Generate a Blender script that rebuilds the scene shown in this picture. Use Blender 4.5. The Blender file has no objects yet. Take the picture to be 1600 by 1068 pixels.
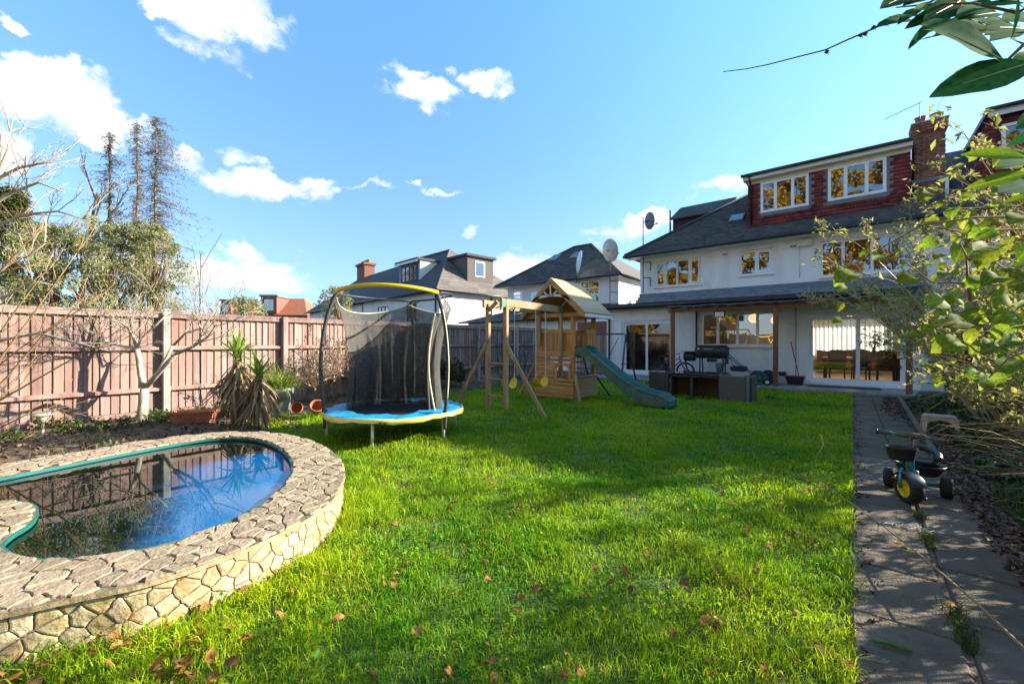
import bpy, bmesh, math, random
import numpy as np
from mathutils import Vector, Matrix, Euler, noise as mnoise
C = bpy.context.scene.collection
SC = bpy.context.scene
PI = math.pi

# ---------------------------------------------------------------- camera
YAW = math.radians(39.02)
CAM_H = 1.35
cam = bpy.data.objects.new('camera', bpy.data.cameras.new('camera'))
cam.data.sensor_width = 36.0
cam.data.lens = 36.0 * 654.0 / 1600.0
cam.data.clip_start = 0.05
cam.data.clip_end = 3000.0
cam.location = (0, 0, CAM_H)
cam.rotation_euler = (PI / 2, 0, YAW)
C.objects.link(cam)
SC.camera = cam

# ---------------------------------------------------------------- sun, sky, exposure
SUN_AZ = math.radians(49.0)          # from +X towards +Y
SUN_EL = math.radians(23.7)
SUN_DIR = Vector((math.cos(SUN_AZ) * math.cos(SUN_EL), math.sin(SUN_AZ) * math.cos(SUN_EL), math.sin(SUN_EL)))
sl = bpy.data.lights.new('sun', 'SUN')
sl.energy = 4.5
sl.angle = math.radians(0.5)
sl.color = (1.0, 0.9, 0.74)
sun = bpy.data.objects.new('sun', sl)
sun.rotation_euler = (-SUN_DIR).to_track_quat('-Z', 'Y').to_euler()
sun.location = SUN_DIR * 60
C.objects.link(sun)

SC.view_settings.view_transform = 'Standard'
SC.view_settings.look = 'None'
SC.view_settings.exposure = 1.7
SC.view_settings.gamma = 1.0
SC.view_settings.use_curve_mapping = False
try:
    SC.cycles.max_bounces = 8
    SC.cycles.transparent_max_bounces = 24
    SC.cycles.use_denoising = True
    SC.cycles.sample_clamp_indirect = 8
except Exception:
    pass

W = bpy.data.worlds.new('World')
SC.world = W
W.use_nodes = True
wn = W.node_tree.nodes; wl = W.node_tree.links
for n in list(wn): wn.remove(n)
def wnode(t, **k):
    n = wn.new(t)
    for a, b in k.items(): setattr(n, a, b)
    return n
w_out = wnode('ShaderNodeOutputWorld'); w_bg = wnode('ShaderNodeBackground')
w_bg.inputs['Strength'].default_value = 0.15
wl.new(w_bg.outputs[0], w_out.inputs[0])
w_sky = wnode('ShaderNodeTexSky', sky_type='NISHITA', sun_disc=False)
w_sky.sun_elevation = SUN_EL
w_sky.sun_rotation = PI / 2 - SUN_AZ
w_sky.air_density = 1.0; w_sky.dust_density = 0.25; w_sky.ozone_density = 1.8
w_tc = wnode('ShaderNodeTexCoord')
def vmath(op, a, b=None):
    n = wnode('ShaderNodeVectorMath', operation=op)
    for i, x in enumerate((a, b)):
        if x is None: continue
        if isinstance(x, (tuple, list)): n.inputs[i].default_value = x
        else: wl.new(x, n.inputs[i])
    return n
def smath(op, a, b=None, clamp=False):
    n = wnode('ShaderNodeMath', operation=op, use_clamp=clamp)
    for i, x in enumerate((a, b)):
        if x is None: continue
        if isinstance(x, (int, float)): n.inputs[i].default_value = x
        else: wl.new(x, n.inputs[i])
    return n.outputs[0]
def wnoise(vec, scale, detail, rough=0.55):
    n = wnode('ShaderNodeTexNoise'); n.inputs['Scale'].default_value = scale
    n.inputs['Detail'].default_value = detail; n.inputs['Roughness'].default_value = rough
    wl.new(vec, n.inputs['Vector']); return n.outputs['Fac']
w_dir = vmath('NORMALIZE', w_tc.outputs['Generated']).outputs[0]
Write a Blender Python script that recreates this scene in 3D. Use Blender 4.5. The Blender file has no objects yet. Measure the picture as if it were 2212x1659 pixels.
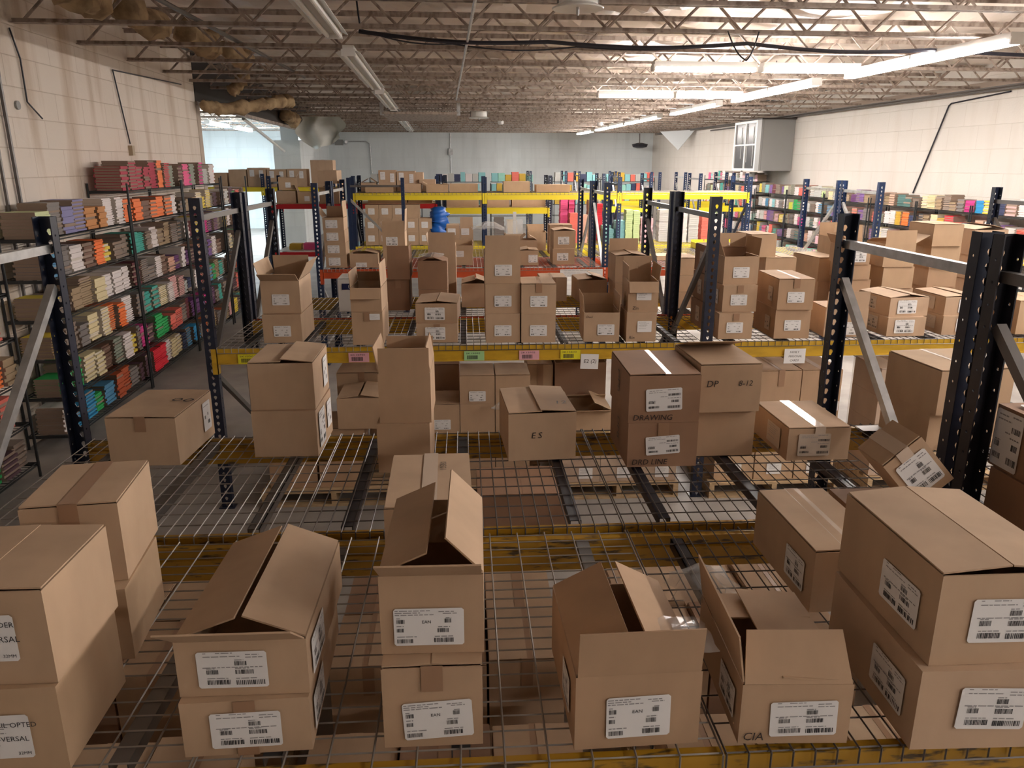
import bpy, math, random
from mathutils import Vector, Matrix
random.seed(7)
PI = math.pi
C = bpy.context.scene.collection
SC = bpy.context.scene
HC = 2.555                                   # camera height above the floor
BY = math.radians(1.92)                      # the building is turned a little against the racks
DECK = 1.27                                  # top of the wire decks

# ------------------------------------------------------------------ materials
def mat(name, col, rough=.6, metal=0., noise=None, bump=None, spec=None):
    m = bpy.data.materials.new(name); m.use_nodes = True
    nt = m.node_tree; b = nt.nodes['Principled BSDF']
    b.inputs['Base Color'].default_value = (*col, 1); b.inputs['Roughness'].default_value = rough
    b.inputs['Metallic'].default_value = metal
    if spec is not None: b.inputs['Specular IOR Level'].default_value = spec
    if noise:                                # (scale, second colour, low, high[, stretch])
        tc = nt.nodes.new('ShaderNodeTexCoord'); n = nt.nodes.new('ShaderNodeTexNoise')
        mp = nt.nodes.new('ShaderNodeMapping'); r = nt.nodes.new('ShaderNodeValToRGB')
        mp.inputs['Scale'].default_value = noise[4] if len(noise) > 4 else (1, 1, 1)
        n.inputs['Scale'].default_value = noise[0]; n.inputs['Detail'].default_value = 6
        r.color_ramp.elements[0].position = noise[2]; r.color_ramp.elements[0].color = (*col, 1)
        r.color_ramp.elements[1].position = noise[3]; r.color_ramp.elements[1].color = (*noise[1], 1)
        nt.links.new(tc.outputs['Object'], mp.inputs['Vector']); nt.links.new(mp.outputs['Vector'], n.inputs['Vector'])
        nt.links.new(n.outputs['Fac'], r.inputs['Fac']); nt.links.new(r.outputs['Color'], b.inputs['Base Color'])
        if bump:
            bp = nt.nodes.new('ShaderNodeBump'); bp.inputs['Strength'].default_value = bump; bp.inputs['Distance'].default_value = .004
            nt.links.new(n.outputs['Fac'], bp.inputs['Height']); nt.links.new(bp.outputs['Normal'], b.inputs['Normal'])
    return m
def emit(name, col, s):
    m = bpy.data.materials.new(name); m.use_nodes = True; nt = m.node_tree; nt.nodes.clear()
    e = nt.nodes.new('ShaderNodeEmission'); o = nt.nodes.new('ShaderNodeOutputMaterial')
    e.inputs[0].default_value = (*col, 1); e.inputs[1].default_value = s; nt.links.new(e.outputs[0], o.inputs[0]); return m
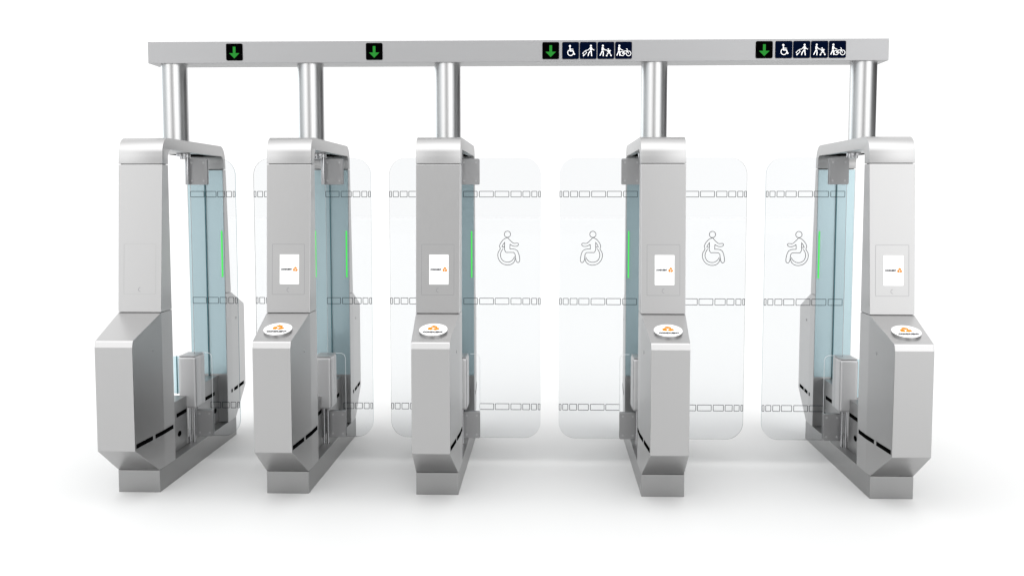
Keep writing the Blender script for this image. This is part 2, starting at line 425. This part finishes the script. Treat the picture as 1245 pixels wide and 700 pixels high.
__________________________________________________
■ WHAT THE TASK REQUIRES ■
Within the records above, how many lines include the word "script"? State the number by itself.

■ COMPLETE RESPONSE ■
3